--- begin ---

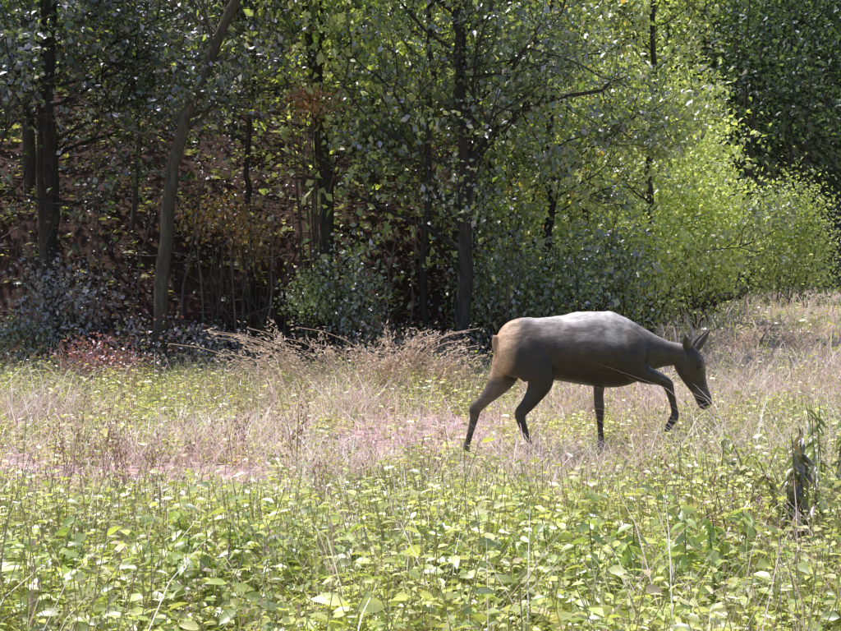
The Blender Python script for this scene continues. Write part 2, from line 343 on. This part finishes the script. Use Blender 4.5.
def crown(acc,c,r,nleaf,lsz,cols,wts,nc=36,shell=.55,sub=.2):
    c=np.array(c,float);r=np.array(r,float)
    d=rdir(nc,.25);rr=(shell+(1-shell)*R.random(nc))[:,None]*(.75+.4*R.random((nc,1)))
    cc=c+d*rr*r;cw=.4+R.random(nc);idx=R.choice(nc,nleaf,p=cw/cw.sum())
    P=cc[idx]+R.normal(size=(nleaf,3))*r*sub
    A=rdir(nleaf,-.2);N=unit(rdir(nleaf,.8)+.5*d[idx]);L=lsz*(.5+.9*R.random(nleaf))
    v,T=leafgeo(P,A,N,L,L*.65)
    tone=(.6+.75*R.random(nc))[idx][:,None]
    acc.add(v,T,np.repeat(mixcol(nleaf,cols,wts,.25)*tone,4,0))
def shrub(name,px,d,wpx,top,bot,cols,wts,n=3000,ls=.07,mat=M_leaf,nc=40):
    x=W(px,d);z0=float(H(x,d));rx=wpx/2/F*d;zt=Zp(top,d);zb=max(z0,Zp(bot,d)) ;rz=(zt-zb)/2
    wood=Acc()
    for k in range(9):
        e=np.array([x,d,zb+rz])+rdir(1,.5)[0]*[rx*.8,rx*.6,rz*.8];s0=np.array([x+R.normal()*rx*.15,d+R.normal()*.1,z0-.05])
        m=(s0+e)/2+R.normal(size=3)*.1
        tube(wood,[s0,(s0+m)/2+[0,0,.05],m,(m+e)/2,e],np.linspace(.02,.005,5),(.10,.075,.06),5)
    root=wood.make(name,M_bark,True)
    l=Acc();crown(l,(x,d,zb+rz*.95),(rx,max(rx*.7,.4),rz),n,ls,cols,wts,nc,.35,.24);l.make('leaves',mat,False,root)
LV=[(.55,.48,.60),(.28,.24,.28),(.2,.21,.13),(.64,.58,.68)];LVw=[.3,.3,.25,.15]
DG=[(.13,.19,.07),(.2,.27,.08),(.38,.36,.46),(.36,.42,.13)];DGw=[.36,.26,.2,.18]  # greyish lavender: undersides and painted glints on the dark shrubs
RD=[(.50,.15,.15),(.34,.16,.13),(.60,.27,.24),(.24,.26,.1)]
OR=[(.62,.27,.09),(.70,.50,.09),(.40,.22,.10),(.38,.38,.1)]
YG=[(.56,.63,.21),(.72,.74,.31),(.36,.46,.13),(.84,.83,.54)];YGw=[.35,.3,.16,.19]
shrub('shrub',72,14.8,110,262,352,LV,LVw,1200,.065)
shrub('shrub',20,14.6,100,300,375,DG,DGw,800,.06)
shrub('shrub',150,14.6,100,315,376,RD+LV,[.1]*4+[.15]*4,800,.055)
shrub('shrub',100,12.9,120,340,392,RD,[.5,.2,.25,.05],1500,.045)
shrub('shrub',215,14.8,90,325,370,LV,LVw,600,.055)
shrub('shrub',350,14.9,90,250,345,DG,DGw,1500,.065)
shrub('shrub',375,14.6,80,315,372,DG+RD,DGw+[.15]*4,700,.055)
shrub('shrub',440,14.2,110,325,375,RD+[(.5,.4,.3),(.3,.34,.14)],[.1,.2,.2,.1,.25,.25],900,.05)
shrub('shrub',500,15.5,110,240,350,Gb,Wb,1900,.07)
shrub('shrub',560,16,120,225,335,Gb,Wb,2300,.08)
shrub('shrub',610,17.5,110,215,328,Gb,Wb,2300,.09)
shrub('shrub',312,15.3,70,265,335,YG,YGw,800,.065)
shrub('autumn_shrub',215,16.2,90,190,250,OR,[.3,.35,.2,.15],900,.07)
shrub('autumn_shrub',255,16.4,60,215,275,OR,[.2,.4,.2,.2],500,.07)
shrub('autumn_shrub',312,15.8,55,85,120,OR,[.6,.1,.3,.1],500,.07)
shrub('sunlit_bush',640,22,120,200,322,YG,YGw,4200,.10,M_bg,70)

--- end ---

EXERCISE GOAL: Reproduce the full material exactly, excluding the pictures.

RESPONSE BELOW:
The Blender Python script for this scene continues. Write part 2, from line 343 on. This part finishes the script. Use Blender 4.5.
def crown(acc,c,r,nleaf,lsz,cols,wts,nc=36,shell=.55,sub=.2):
    c=np.array(c,float);r=np.array(r,float)
    d=rdir(nc,.25);rr=(shell+(1-shell)*R.random(nc))[:,None]*(.75+.4*R.random((nc,1)))
    cc=c+d*rr*r;cw=.4+R.random(nc);idx=R.choice(nc,nleaf,p=cw/cw.sum())
    P=cc[idx]+R.normal(size=(nleaf,3))*r*sub
    A=rdir(nleaf,-.2);N=unit(rdir(nleaf,.8)+.5*d[idx]);L=lsz*(.5+.9*R.random(nleaf))
    v,T=leafgeo(P,A,N,L,L*.65)
    tone=(.6+.75*R.random(nc))[idx][:,None]
    acc.add(v,T,np.repeat(mixcol(nleaf,cols,wts,.25)*tone,4,0))
def shrub(name,px,d,wpx,top,bot,cols,wts,n=3000,ls=.07,mat=M_leaf,nc=40):
    x=W(px,d);z0=float(H(x,d));rx=wpx/2/F*d;zt=Zp(top,d);zb=max(z0,Zp(bot,d)) ;rz=(zt-zb)/2
    wood=Acc()
    for k in range(9):
        e=np.array([x,d,zb+rz])+rdir(1,.5)[0]*[rx*.8,rx*.6,rz*.8];s0=np.array([x+R.normal()*rx*.15,d+R.normal()*.1,z0-.05])
        m=(s0+e)/2+R.normal(size=3)*.1
        tube(wood,[s0,(s0+m)/2+[0,0,.05],m,(m+e)/2,e],np.linspace(.02,.005,5),(.10,.075,.06),5)
    root=wood.make(name,M_bark,True)
    l=Acc();crown(l,(x,d,zb+rz*.95),(rx,max(rx*.7,.4),rz),n,ls,cols,wts,nc,.35,.24);l.make('leaves',mat,False,root)
LV=[(.55,.48,.60),(.28,.24,.28),(.2,.21,.13),(.64,.58,.68)];LVw=[.3,.3,.25,.15]
DG=[(.13,.19,.07),(.2,.27,.08),(.38,.36,.46),(.36,.42,.13)];DGw=[.36,.26,.2,.18]  # greyish lavender: undersides and painted glints on the dark shrubs
RD=[(.50,.15,.15),(.34,.16,.13),(.60,.27,.24),(.24,.26,.1)]
OR=[(.62,.27,.09),(.70,.50,.09),(.40,.22,.10),(.38,.38,.1)]
YG=[(.56,.63,.21),(.72,.74,.31),(.36,.46,.13),(.84,.83,.54)];YGw=[.35,.3,.16,.19]
shrub('shrub',72,14.8,110,262,352,LV,LVw,1200,.065)
shrub('shrub',20,14.6,100,300,375,DG,DGw,800,.06)
shrub('shrub',150,14.6,100,315,376,RD+LV,[.1]*4+[.15]*4,800,.055)
shrub('shrub',100,12.9,120,340,392,RD,[.5,.2,.25,.05],1500,.045)
shrub('shrub',215,14.8,90,325,370,LV,LVw,600,.055)
shrub('shrub',350,14.9,90,250,345,DG,DGw,1500,.065)
shrub('shrub',375,14.6,80,315,372,DG+RD,DGw+[.15]*4,700,.055)
shrub('shrub',440,14.2,110,325,375,RD+[(.5,.4,.3),(.3,.34,.14)],[.1,.2,.2,.1,.25,.25],900,.05)
shrub('shrub',500,15.5,110,240,350,Gb,Wb,1900,.07)
shrub('shrub',560,16,120,225,335,Gb,Wb,2300,.08)
shrub('shrub',610,17.5,110,215,328,Gb,Wb,2300,.09)
shrub('shrub',312,15.3,70,265,335,YG,YGw,800,.065)
shrub('autumn_shrub',215,16.2,90,190,250,OR,[.3,.35,.2,.15],900,.07)
shrub('autumn_shrub',255,16.4,60,215,275,OR,[.2,.4,.2,.2],500,.07)
shrub('autumn_shrub',312,15.8,55,85,120,OR,[.6,.1,.3,.1],500,.07)
shrub('sunlit_bush',640,22,120,200,322,YG,YGw,4200,.10,M_bg,70)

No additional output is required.